Another cinema worker related the harrowing story of negotiating with a corporate attorney who said Landmark's purpose in running a cinema chain was to turn a profit. If they couldn't do that in Berkeley, he'd said, they'd go somewhere they could. Hisses and boos filled the street.
"That's what we're up against here," he said. "People want to pretend Landmark is some wonderful progressive chain. Like, they show really cool movies and progressive films, so it must be a great place to work. It's not."
So movies aren't a good indicator of reality? Still, on this night anyway, management seemed to take a fairly laissez-faire approach to employees scooting back into the cinema to chat with their (supposedly) working comrades and pick up their patch covered knapsacks after standing out front shouting things like, "I don't know about anyone else here, but I want to be remembered as a person, as a part of the movement, that broke Landmark!"
That's an interesting stance to begin negotiations from, but there was no great struggle. No hoses, dogs. No scabs. None of that stopped Daniel Gross, the darling of the effort to unionize Starbucks, from wading into grandiose waters when he took the mic.
"For 101 years they tried to destroy us," he said. "They martyred our brothers and sisters. They deported us. They jailed us. The state of Utah killed Joe Hill. Frank Little, lynched. They thought they killed us. But they were wrong because in each and every one of us the martyrs' blood runs through our veins. Landmark needs to know that and Starbucks needs to know that."
Gross then lamented that "service workers by the millions have been passed over" by "trade union bureaucrats" who said they were "too transient" and "didn't fit into their cost benefit equation."
"It's a lie," Gross said. "It's a tremendous organizing opportunity. Migrant farm workers were also passed over in the history of this country." He went on to promise that his group was "reaching out to form a coalition with coffee farmers who are living brutal degrading existence in places like Africa and Latin America. We're transcending borders to take on this neo-liberal juggernaut."
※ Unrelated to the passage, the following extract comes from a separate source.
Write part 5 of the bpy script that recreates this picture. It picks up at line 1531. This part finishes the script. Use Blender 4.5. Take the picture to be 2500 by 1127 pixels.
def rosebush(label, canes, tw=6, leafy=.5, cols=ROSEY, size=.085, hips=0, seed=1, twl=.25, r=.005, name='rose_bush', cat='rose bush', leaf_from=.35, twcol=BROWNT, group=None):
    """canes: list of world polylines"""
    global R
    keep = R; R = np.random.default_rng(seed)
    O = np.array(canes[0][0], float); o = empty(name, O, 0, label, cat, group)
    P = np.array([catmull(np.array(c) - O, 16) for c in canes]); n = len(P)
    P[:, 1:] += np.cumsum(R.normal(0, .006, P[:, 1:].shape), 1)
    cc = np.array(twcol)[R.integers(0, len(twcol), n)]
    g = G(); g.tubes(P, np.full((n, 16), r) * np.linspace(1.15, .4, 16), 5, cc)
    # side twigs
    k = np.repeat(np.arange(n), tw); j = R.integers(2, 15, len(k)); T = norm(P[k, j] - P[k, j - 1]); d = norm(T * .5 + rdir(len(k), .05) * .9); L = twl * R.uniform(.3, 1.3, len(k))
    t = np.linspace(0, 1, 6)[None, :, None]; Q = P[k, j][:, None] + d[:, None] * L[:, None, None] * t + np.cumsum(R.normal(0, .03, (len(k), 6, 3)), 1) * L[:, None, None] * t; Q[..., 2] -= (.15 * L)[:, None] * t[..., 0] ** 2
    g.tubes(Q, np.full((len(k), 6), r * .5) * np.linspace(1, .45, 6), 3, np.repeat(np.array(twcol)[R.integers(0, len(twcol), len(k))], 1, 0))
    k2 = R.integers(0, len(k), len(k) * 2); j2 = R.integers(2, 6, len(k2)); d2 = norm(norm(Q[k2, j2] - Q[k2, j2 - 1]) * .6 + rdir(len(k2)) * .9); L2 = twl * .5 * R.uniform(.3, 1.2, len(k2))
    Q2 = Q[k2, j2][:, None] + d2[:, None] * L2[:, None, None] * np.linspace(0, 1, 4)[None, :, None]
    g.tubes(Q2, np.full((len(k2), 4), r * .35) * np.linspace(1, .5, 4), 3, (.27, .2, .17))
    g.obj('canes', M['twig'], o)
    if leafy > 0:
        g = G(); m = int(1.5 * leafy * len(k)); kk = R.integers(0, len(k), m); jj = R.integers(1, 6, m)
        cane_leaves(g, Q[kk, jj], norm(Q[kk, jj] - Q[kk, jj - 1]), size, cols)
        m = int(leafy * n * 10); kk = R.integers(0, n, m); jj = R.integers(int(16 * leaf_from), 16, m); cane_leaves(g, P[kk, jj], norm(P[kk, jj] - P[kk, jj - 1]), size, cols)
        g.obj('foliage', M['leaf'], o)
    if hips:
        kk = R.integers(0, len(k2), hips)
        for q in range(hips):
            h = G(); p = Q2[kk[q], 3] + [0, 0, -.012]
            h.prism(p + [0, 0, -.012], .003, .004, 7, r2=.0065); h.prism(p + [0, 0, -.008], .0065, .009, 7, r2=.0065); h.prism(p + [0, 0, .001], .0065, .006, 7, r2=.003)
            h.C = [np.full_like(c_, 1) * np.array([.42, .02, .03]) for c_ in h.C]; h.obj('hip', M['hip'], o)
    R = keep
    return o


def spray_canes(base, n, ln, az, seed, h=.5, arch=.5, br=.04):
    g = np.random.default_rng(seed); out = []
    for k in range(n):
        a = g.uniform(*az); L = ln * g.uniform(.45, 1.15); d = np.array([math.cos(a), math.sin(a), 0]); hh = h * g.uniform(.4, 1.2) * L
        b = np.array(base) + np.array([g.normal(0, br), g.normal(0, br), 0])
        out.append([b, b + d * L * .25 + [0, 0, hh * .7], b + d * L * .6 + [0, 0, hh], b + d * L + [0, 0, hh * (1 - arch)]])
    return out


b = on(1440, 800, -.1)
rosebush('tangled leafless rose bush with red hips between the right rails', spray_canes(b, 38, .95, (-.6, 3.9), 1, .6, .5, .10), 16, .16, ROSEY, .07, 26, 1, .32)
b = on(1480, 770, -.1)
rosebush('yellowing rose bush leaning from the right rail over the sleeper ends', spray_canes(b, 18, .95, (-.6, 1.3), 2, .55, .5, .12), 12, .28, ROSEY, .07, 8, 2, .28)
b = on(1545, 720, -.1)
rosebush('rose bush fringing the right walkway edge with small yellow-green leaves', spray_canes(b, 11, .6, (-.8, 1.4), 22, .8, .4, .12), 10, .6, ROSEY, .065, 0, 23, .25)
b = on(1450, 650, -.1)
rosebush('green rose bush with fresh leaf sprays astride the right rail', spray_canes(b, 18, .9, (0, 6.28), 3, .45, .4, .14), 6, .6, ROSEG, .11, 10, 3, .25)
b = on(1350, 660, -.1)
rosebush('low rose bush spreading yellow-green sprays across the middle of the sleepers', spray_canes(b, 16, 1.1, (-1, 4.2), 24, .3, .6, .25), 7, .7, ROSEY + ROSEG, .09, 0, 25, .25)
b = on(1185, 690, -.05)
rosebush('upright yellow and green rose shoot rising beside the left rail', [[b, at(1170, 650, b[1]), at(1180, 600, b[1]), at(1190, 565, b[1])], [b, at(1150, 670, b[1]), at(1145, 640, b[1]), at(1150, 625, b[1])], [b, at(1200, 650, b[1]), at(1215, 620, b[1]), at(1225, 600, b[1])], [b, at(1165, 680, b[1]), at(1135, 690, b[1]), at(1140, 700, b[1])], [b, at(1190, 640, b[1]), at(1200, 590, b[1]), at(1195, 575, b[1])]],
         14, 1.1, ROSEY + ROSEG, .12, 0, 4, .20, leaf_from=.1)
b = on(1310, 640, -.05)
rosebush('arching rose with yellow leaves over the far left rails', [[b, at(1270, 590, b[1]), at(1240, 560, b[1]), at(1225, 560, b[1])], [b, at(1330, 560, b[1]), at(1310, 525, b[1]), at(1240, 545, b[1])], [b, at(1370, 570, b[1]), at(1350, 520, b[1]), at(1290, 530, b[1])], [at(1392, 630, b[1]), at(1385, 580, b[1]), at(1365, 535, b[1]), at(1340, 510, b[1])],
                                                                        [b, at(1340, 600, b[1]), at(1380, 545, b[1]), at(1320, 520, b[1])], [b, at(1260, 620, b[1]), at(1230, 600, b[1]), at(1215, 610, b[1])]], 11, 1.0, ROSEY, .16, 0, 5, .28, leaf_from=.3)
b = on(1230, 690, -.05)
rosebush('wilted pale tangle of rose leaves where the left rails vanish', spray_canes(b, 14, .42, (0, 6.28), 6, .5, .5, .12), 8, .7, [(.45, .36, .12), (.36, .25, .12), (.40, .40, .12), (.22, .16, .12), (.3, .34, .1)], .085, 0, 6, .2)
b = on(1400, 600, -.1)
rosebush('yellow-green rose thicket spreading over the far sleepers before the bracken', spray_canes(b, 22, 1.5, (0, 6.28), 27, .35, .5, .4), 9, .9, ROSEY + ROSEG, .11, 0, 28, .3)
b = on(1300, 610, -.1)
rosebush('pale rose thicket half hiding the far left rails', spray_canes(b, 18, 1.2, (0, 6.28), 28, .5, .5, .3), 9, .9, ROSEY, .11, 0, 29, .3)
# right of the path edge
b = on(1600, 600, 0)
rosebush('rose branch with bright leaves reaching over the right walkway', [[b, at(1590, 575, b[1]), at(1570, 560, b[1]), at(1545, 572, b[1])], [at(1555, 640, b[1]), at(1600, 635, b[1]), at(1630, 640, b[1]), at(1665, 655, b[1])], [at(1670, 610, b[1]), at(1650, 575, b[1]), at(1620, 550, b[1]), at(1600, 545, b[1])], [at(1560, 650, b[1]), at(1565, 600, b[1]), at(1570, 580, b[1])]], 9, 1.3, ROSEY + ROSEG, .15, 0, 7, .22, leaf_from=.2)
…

After Gross wound down, IWW General Secretary Mark Damron sang loudly, "I am a union worker, proud as can be. I don't like them bosses and the bosses don't like me," before demanding, "Which side are you on? Are you on the side of property, of massive edifices, of profit?" He gestured up to a Landmark sign that was…well, not exactly "massive" or an "edifice." "Or are you on the side of working people? You have to stand against profit and for people."
IWW members and Starbucks and Landmark workers assured him with loud cheers they were, indeed, on the side of working people and, so, all that was left to do was march and spread the word. I begged off my corner of the banner—damn, Fellow Worker wasn't playing, this thing is heavy—but tagged along anyway with the red-and-black flag waving revolutionaries as they clogged first the sidewalks and then the streets shouting, "Who's in the Streets? The Working Class! Who's Gonna Fight? The Working Class! Who's Gonna Win? The Working Class?"
"Working Class better get out the way of my car," a young black man in a tricked out Honda Civic retorted as his light turned green.
After twenty minutes of this, the raucously defiant crowd rounded back to the front of the cinema where I asked the first Landmark worker I saw whether she wasn't a bit nervous slagging the boss so hard in front of her place of employment.
"I'm a projectionist. They need me more than I need them. It would take at least two weeks to train someone to take my place," she scoffed, sparking a new, ear-splitting (by now well-worn) chant of "We don't need the boss! The boss needs us!"
And my career as an accidental proletarian revolutionary received another boost.
The protest's point apparently made, we retired to Grassroots House—a home base for several local left-wing groups–for Tofu Pups, discussion and entertainment. Posters, stickers and flyers advertising various causes were plastered on every wall. Huge piles of literature struggled from the floor towards the ceiling. Out back a large sheet hung against the wall and before long scenes from the Oakland General Strike of 1946 were being projected. Cheers broke out at every picture indicating a city brought to a complete impasse. What's not to love for a bunch of union agitators? All commerce halted, everyone had the day off and the only way you could get into the giant party downtown was with a union card.
Next up was a short documentary on the Starbucks workers' struggle, "Together We Win," which laid out some egregious examples of corporate union-busting activities. "They had a guy dress up as a manager and come to the store and say he was a manager and he would buy the workers pizza and give out Mets tickets and gym passes," a former Starbucks employee related. "We were getting pizza on an everyday basis at the time." The horrors imposed on the labor movement, it seems have not come to an end. "And they were threatening workers could lose their jobs if they joined a union. A bunch of phony baloney, basically. They wanted to enforce rules that have never been enforced before." Such as firing people over till shortages, which, we are assured by our celluloid Fellow Worker were "probably rigged on the computer by the management and managers."
There were other issues as well. A Wiccan explained how her Starbucks manager's request that she remove a large pentagram medallion was discrimination based on religion. "We're never given 40 hours a week," another employee complained. "On top of that if we go into overtime, it's a disciplinary offense; we can receive a write-up for that."
None of this exactly veers into The Jungle territory, but I'll give the Starbucks Union credit for making the most out of pizza parties and pentagrams.
"Please stand with us so we can march proudly one day—Landmark workers, Starbucks workers, Wal-Mart workers, McDonald's workers—under the banner reading 'IWW Abolition of the wage system,'" Gross had shouted in closing back at Landmark.
No offence, but if the wage system is abolished and you choose to work at one of the aforementioned establishments it might be time to revaluate the cost-benefit paradigm you're applying in your life. You would think when the Vanguard of the Revolution internalized Marx's maxim "From each according to his ability, to each according to his need," they had higher hopes for their ultimate abilities than latte slinger or popcorn jockey.